Problem statement, sample I/O, and key reasoning.

A path in a binary tree is a sequence of nodes where each pair of adjacent nodes has an edge between them. A node can only appear in the sequence at most once. The path does not need to pass through the root. Given the root of a binary tree, return the maximum path sum of any non-empty path.

Sample I/O

Input:  [-10,9,20,null,null,15,7]
Output: 42  (path: 15→20→7)

Input:  [-3]
Output: -3

Time: O(n) · Space: O(h)

Intuition

How to Think About It

Intuition

Post-order DFS works because the maximum path through a node = node.val + best_from_left + best_from_right. But we can only return one branch upward (a path can't fork). So: update global max with the through-path, but return the single best branch to parent. Clamping gains at 0 elegantly handles negative subtrees.

Core Concept

DFS returns the max "single-branch gain" from a node upward: `node.val + max(0, left_gain, right_gain)` (take better branch or skip with 0 if negative). Update global `maxSum = max(maxSum, node.val + max(0, left_gain) + max(0, right_gain))` at each node. Return the single-branch value to parent.

When to use

Any "max/min path through a binary tree" problem. Also used as a template for diameter, longest path with constraints, and path sum variants.

When NOT to use

When the path must start/end at root or a leaf - adds constraints that require different bookkeeping.

Key Insights

What to Know Cold

Key distinction: global update uses BOTH branches; return to parent uses ONLY ONE branch (path can't fork going up).
Clamp gains at 0: `max(0, gain)` - discard negative subtrees rather than being dragged down.
Global max must be initialized to -Infinity (not 0) to handle all-negative trees.
A single node is a valid path - covered by the base case returning 0 for nulls.
The "return vs update" duality is the core insight of this problem.

2 examples

Worked Examples

Path through internal node

[-10,9,20,null,null,15,7] - max path is 15+20+7=42.

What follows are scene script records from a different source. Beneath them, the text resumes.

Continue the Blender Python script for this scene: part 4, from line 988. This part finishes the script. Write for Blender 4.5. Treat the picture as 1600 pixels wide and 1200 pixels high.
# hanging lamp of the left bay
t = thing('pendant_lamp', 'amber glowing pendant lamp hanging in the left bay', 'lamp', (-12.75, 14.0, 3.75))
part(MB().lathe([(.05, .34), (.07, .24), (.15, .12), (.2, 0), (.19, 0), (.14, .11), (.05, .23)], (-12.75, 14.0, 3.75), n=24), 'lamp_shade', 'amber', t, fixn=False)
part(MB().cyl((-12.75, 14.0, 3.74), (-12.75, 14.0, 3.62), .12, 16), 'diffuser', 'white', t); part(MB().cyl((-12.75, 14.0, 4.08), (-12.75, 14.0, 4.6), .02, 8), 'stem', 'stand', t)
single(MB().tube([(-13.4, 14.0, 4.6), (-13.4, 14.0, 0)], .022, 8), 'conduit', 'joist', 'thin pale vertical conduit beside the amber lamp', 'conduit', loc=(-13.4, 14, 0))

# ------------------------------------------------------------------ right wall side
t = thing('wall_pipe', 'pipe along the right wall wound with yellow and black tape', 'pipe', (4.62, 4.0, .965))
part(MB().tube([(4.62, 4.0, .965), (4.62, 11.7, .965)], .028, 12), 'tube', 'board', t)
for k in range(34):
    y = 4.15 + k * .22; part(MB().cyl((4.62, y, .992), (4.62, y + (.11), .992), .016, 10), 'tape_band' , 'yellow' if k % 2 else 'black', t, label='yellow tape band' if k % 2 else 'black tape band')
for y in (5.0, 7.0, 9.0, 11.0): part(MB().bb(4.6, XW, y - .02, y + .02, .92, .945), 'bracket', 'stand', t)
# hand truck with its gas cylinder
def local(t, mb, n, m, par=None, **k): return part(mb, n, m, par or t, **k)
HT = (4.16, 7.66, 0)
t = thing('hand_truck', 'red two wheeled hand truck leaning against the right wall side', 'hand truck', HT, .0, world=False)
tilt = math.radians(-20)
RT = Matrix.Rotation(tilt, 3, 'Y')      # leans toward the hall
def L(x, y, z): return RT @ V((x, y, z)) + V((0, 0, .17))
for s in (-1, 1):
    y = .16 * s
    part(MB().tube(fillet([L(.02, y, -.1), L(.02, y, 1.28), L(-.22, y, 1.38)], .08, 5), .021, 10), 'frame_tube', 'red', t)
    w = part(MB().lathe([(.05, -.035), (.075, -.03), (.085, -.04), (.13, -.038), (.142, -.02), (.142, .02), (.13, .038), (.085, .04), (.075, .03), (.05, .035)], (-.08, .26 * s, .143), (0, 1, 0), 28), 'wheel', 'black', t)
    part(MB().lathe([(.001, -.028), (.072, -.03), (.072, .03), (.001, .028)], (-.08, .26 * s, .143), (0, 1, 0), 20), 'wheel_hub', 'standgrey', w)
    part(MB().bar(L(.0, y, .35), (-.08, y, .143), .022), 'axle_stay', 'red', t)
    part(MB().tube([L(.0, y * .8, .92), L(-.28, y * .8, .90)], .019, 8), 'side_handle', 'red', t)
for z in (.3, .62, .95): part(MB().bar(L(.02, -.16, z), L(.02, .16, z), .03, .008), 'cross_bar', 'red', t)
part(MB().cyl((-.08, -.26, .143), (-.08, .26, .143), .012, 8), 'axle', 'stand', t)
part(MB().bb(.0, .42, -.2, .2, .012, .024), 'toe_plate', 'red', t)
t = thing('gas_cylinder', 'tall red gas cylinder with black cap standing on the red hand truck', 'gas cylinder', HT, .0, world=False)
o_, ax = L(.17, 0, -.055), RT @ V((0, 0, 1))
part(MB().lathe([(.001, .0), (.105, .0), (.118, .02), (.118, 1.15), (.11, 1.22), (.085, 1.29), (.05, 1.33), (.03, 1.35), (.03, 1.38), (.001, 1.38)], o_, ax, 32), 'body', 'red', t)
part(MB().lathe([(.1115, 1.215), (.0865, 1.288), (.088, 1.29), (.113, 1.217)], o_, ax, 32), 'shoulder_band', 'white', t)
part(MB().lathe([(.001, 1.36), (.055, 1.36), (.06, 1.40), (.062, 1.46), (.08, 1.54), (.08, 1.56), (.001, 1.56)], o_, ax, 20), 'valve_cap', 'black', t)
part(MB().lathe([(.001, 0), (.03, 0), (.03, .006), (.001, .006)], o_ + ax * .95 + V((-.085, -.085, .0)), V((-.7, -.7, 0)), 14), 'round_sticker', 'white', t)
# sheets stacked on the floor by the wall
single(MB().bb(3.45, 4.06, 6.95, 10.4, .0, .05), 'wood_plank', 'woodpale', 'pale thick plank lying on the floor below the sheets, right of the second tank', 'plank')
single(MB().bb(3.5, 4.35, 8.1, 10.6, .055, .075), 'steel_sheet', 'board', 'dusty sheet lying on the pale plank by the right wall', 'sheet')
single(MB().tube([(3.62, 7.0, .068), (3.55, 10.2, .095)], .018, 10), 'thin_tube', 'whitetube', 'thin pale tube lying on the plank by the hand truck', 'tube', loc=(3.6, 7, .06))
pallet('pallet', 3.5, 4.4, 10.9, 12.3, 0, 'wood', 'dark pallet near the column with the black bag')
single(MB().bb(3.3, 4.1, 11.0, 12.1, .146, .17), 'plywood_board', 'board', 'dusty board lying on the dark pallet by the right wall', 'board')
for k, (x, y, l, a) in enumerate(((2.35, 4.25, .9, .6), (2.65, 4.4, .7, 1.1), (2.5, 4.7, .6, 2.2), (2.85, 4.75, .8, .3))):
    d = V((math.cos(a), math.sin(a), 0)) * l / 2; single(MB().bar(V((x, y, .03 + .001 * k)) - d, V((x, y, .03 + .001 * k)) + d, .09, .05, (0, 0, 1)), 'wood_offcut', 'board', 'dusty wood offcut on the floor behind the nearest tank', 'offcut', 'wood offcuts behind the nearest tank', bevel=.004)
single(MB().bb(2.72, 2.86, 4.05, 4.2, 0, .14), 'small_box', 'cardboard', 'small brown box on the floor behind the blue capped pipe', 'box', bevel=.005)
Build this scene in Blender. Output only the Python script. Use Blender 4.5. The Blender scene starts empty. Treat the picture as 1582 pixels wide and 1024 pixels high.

dfs(15)=15, dfs(7)=7. At node 20: maxSum = max(-∞, 20+15+7)=42. Return 20+max(15,7)=35. At -10: maxSum = max(42, -10+max(9,0)+35)=42. Final: 42.

function maxPathSum(root: TreeNode | null): number {
  let maxSum = -Infinity;
  function dfs(node: TreeNode|null): number {
    if (!node) return 0;
    const left = Math.max(0, dfs(node.left));
    const right = Math.max(0, dfs(node.right));
    maxSum = Math.max(maxSum, node.val + left + right);
    return node.val + Math.max(left, right);
  }
  dfs(root);
  return maxSum;
}

Output: 42

Shows the "update with both branches, return one branch" duality clearly.

All-negative tree

Single node [-3] - must take the only path.

dfs(-3): left=max(0,0)=0, right=0. maxSum=max(-∞,-3+0+0)=-3. Return -3+0=-3.

Output: -3

Validates -Infinity initialization and 0-clamp for negative nodes.